To be done = Of the lines in these entries, how many contain the string "recreates"? Give the number and nothing else.

Scene modeling code data:
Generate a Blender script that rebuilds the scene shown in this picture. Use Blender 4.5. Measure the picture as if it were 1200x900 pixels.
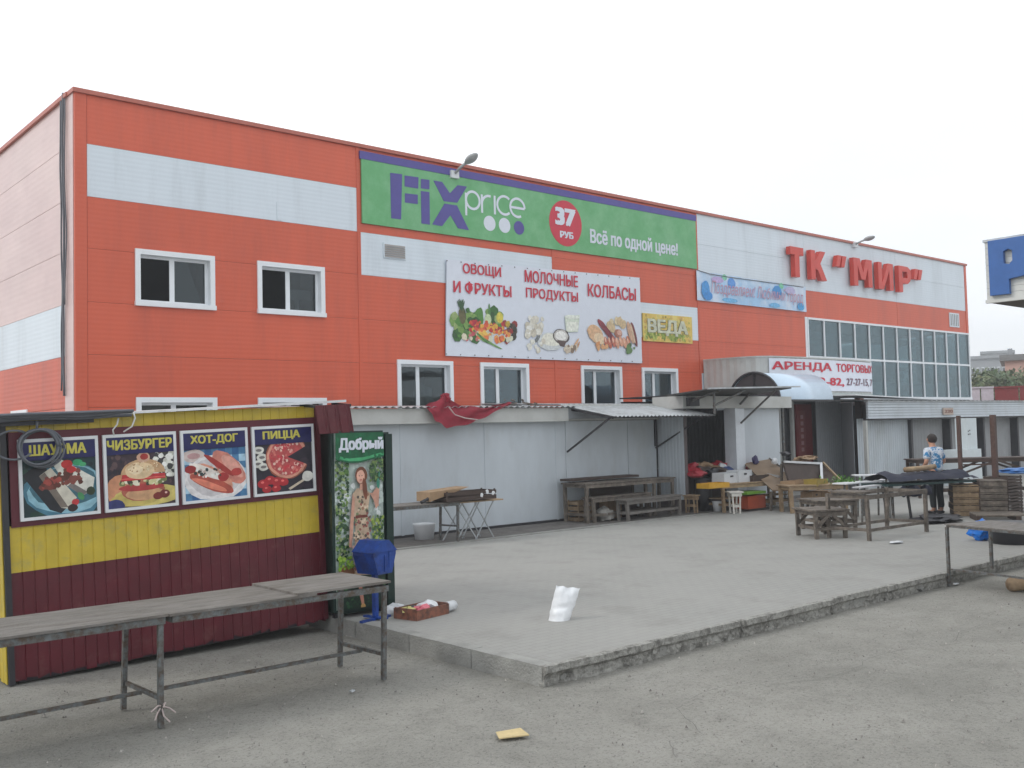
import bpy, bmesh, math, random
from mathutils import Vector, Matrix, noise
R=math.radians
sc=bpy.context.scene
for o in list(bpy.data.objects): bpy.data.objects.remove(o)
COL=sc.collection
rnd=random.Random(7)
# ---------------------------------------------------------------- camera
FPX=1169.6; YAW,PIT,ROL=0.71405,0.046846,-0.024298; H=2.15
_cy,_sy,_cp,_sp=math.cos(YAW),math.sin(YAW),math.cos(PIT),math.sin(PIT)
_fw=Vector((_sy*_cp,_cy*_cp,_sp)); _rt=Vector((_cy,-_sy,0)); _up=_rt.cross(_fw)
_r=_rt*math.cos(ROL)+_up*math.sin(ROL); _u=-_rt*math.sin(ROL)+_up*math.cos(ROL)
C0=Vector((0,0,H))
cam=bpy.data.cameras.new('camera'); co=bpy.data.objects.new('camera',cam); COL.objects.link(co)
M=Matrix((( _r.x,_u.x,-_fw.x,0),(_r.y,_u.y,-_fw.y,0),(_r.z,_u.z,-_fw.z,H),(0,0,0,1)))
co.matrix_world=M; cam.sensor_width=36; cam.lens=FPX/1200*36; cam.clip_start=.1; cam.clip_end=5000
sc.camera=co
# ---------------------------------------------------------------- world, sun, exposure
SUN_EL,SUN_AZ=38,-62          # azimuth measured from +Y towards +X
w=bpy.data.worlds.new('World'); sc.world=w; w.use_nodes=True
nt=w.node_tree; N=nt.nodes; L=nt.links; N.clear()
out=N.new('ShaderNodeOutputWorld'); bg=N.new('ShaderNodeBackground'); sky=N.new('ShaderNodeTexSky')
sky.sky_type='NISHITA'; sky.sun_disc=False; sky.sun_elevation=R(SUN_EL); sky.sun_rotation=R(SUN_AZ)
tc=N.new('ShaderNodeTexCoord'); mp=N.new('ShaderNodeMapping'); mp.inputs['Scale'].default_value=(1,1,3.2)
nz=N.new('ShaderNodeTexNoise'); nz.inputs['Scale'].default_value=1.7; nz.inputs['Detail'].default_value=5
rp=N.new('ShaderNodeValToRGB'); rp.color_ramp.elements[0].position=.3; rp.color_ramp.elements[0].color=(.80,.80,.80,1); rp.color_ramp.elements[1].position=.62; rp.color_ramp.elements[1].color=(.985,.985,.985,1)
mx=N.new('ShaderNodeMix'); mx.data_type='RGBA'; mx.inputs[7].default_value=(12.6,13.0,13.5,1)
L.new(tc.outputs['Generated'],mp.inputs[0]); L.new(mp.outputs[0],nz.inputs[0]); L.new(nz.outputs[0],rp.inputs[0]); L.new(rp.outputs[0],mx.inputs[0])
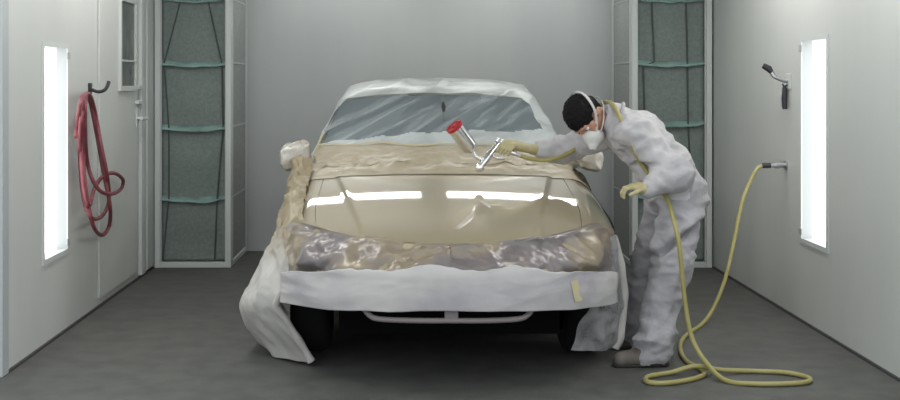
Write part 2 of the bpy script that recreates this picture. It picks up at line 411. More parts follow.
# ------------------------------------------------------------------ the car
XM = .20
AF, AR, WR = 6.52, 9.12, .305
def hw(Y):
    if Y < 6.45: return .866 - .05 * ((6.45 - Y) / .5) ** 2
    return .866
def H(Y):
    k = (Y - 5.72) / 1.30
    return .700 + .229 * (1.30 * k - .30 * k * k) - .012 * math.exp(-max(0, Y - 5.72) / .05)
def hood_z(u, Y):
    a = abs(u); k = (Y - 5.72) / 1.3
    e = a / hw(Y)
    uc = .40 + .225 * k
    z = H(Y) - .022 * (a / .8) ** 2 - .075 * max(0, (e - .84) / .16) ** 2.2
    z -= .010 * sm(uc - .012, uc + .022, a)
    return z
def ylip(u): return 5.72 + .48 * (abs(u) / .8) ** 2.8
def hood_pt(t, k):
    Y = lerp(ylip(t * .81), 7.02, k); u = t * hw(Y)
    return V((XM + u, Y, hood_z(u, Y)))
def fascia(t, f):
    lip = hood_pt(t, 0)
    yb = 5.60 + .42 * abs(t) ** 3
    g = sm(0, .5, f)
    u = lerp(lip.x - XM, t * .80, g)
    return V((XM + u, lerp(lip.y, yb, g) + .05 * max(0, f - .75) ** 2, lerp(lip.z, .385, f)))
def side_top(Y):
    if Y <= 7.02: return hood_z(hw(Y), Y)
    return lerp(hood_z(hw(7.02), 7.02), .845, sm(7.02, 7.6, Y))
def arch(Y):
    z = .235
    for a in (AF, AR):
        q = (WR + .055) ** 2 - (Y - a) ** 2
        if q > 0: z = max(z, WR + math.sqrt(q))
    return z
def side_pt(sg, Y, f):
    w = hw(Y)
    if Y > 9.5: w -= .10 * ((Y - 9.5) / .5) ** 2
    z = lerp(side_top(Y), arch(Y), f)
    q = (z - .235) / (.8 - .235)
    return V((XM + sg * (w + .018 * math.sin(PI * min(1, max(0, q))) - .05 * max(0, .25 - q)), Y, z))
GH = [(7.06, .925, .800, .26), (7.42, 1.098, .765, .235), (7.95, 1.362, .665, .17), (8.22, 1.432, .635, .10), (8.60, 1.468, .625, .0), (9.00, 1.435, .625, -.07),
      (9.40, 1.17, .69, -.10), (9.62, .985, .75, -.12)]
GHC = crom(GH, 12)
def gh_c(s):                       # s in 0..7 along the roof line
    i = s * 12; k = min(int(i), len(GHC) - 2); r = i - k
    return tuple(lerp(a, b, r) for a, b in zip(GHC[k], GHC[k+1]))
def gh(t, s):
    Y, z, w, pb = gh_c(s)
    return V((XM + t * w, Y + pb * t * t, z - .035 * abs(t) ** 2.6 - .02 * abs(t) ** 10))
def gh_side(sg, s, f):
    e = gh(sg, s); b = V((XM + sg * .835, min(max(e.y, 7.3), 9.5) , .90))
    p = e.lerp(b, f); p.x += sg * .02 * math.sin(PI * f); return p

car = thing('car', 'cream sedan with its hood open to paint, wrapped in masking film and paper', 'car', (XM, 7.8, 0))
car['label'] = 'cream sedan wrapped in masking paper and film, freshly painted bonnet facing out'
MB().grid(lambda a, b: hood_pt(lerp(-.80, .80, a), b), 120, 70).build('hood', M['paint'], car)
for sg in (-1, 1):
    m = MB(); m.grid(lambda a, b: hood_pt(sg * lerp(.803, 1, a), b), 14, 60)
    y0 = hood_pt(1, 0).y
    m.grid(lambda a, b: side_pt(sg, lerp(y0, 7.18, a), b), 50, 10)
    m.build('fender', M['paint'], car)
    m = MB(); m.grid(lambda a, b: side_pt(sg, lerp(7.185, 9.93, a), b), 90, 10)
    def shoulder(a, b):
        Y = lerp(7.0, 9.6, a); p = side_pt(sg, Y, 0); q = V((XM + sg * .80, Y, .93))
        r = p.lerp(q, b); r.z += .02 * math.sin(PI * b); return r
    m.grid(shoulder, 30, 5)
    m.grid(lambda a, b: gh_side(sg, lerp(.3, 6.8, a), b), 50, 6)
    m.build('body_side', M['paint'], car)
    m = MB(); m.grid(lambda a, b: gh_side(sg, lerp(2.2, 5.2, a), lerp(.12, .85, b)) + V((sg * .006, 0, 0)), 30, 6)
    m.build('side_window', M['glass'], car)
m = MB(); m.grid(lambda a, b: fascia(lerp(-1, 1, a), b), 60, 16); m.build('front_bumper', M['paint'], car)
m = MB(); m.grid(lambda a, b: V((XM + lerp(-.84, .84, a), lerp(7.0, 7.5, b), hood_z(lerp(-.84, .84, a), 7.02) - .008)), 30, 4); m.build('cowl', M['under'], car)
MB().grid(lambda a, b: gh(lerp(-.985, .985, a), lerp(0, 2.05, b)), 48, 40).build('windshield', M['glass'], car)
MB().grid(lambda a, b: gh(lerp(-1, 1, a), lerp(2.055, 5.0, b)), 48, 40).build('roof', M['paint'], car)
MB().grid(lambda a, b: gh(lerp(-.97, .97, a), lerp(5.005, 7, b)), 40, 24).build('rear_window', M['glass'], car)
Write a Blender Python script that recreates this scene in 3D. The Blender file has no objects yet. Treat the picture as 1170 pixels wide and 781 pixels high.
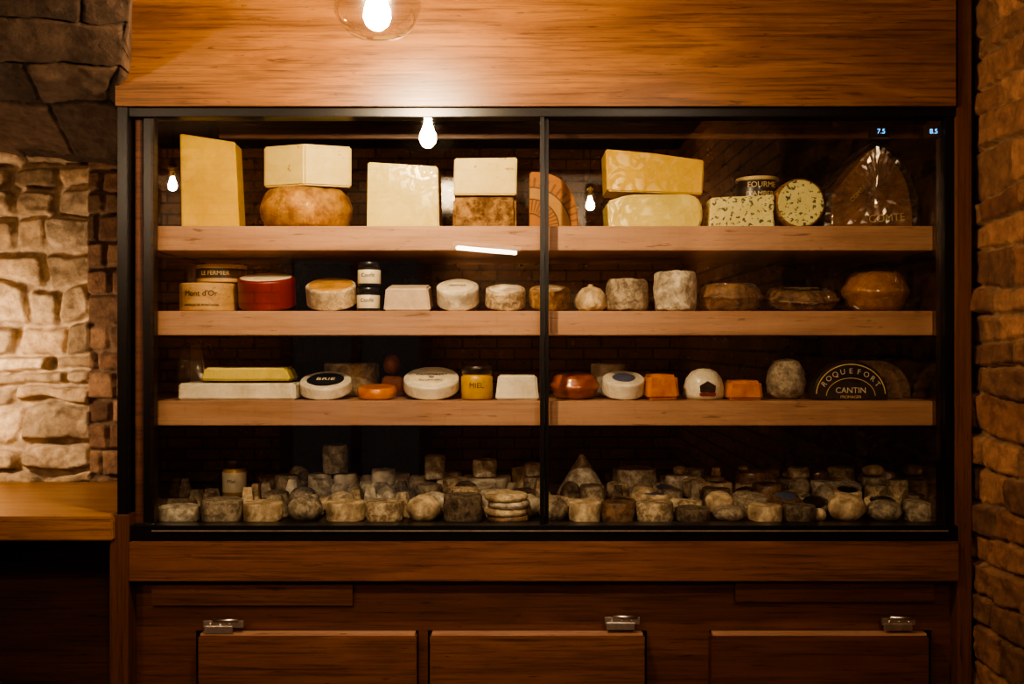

Solved problem = 2